IEP (Individualized Education Program)
Students with IEPs may benefit from visual supports such as picture sequences or graphic organizers to help them plan and express the story or cultural connection in their artwork before beginning. Oral responses and dictation should be accepted as alternatives to written explanations when students are asked to describe artistic intent or cultural meaning. Teachers should break multi-step art-making tasks into smaller, numbered stages and check in frequently to provide feedback and keep students on track. Models of completed artwork that demonstrate how personal experience or cultural context can be expressed visually should be available throughout the unit.
Section 504
Students with 504 plans should be provided preferential seating during class discussions about cultural and historical contexts to support focus and participation. Extended time should be offered for projects and reflective tasks that ask students to connect personal experience to artwork. Directions for multi-part tasks should be provided in both oral and printed formats to support processing and reduce barriers to access.
ELL / MLL
Multilingual learners benefit from rich visual cues throughout this unit — including artwork examples, photographs of community life, and cultural artifacts — that support comprehension of concepts like artistic intent and cultural context without relying solely on language. Key vocabulary related to art, culture, and storytelling should be introduced with visual references and, where possible, reinforced in the student's home language. Teachers should offer simplified, direct instructions and invite students to express connections between their personal experiences and artwork through drawing, gesture, or spoken word before moving to written or verbal English responses.
At Risk (RTI)
Students who need additional support should be given accessible entry points into this unit by encouraging them to start with their own familiar experiences — home, school, or neighborhood — as the foundation for their artwork before making broader cultural or historical connections.

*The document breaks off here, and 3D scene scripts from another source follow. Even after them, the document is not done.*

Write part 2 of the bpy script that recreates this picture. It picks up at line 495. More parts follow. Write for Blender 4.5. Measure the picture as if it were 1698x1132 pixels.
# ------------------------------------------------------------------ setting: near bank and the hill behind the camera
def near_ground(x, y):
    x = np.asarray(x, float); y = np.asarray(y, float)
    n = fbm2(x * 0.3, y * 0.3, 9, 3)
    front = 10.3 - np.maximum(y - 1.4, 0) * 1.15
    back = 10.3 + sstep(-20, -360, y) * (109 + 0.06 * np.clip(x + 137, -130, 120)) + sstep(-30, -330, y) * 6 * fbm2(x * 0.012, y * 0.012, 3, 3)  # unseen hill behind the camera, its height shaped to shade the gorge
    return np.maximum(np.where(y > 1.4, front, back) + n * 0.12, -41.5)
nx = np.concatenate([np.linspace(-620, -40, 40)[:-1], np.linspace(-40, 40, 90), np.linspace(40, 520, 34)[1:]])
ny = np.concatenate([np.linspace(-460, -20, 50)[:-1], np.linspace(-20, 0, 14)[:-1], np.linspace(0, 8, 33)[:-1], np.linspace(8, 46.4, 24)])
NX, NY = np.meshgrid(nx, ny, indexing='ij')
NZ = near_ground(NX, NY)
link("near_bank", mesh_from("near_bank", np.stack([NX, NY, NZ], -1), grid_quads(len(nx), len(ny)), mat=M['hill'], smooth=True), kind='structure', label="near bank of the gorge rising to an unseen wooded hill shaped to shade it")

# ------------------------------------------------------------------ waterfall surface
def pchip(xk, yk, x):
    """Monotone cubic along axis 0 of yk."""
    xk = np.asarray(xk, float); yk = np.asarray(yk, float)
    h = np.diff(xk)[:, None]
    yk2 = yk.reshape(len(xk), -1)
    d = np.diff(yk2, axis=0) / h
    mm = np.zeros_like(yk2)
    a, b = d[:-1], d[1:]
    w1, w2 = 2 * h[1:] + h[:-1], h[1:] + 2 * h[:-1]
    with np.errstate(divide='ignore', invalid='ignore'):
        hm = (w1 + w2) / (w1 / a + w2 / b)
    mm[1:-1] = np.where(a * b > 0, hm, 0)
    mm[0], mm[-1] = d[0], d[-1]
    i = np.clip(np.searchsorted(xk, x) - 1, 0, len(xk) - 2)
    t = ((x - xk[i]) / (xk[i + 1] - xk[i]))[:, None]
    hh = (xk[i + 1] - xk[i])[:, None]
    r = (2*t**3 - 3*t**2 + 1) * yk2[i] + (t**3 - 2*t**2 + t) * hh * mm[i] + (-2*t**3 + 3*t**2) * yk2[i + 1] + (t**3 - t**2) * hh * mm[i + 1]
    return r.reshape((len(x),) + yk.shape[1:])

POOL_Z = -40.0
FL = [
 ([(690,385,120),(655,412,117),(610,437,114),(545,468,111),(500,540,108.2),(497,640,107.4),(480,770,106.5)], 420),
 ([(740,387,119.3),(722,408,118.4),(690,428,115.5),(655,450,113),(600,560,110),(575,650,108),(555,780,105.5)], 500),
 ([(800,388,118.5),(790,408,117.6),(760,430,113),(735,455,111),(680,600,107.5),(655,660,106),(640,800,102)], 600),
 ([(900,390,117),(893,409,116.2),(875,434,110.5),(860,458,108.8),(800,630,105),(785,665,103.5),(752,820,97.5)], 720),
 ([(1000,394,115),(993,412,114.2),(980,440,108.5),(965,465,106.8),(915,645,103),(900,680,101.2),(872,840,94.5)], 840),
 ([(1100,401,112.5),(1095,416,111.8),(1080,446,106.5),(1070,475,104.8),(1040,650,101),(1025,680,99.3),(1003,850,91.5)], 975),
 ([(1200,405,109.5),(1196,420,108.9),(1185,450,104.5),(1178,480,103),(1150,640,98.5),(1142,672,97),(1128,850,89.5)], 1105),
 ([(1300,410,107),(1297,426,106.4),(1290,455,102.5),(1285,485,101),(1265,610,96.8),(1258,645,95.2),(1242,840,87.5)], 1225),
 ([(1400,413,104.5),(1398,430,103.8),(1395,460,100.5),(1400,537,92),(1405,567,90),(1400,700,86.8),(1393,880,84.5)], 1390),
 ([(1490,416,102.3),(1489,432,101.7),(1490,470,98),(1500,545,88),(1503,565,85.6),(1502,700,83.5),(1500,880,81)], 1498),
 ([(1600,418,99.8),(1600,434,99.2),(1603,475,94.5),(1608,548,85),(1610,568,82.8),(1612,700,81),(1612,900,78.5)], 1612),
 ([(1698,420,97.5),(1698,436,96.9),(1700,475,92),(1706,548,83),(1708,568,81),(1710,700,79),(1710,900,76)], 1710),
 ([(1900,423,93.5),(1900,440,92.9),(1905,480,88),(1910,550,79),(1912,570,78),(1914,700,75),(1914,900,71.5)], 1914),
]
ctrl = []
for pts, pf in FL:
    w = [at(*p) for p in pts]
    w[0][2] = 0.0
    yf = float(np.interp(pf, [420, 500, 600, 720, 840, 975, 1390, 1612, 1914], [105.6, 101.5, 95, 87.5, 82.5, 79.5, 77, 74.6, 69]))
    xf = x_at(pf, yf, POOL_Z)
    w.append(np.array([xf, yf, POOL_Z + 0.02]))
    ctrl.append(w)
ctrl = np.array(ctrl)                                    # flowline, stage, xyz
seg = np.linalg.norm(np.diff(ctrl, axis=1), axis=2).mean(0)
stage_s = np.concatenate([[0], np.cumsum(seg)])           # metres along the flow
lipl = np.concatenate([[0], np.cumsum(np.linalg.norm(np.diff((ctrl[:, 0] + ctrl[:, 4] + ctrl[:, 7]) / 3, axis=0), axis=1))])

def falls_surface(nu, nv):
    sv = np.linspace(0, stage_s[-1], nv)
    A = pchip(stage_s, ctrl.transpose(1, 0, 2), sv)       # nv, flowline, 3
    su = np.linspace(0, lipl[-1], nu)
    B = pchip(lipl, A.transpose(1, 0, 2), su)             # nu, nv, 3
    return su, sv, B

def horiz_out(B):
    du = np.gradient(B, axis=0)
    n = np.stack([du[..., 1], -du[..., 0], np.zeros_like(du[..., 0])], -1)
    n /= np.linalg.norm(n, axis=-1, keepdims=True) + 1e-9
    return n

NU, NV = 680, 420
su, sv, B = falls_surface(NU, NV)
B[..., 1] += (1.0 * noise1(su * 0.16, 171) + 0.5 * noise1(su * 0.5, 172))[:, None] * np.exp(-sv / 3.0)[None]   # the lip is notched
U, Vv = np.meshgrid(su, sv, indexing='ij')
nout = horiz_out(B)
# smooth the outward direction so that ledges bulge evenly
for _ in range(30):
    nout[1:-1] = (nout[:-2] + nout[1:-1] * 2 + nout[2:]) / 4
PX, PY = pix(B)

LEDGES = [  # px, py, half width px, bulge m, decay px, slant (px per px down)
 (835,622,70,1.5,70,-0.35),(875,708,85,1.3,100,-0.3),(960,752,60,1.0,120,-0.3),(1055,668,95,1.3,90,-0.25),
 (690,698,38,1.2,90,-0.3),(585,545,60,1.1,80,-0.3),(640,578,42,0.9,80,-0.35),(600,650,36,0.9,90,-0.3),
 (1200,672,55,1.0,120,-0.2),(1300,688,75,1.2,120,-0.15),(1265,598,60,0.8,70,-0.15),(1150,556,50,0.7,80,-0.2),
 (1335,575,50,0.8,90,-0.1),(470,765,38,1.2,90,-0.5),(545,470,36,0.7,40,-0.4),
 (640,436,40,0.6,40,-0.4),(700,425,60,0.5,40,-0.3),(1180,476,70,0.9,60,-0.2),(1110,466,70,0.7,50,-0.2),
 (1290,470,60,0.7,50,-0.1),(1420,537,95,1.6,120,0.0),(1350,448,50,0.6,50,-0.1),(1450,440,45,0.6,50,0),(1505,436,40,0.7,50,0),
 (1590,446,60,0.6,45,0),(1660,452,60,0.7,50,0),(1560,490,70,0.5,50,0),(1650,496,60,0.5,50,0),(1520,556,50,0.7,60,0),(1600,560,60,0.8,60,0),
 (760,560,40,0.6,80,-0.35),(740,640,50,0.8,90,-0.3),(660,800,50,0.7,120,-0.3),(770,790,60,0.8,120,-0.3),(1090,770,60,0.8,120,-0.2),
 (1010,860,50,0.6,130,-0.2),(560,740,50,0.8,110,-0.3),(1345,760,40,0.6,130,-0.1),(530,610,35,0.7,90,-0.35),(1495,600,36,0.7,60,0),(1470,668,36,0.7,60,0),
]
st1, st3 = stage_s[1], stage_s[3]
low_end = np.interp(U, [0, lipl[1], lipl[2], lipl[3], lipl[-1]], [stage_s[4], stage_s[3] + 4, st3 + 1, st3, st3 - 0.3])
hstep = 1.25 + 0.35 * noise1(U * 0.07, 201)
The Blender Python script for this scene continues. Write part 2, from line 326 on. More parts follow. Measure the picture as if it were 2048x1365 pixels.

Reducing the complexity of comparison tasks by focusing on one artist or artwork at a time can help build confidence and understanding. Visual examples and teacher modeling of how personal stories can be shown through art will help students connect meaningfully with the content at their current level.
Gifted & Talented
Students who are ready for deeper engagement should be encouraged to investigate the historical or cultural background of a specific artistic movement or tradition featured in the unit and consider how that context shaped the artist's choices and message. They may explore how a single theme — such as community, identity, or environmental change — has been interpreted differently across cultures or time periods, and reflect on what those differences reveal about values and beliefs. Encouraging these students to make and articulate deliberate stylistic or compositional choices in their own work, and to explain the reasoning behind those choices using art vocabulary, will extend their thinking beyond surface-level connections.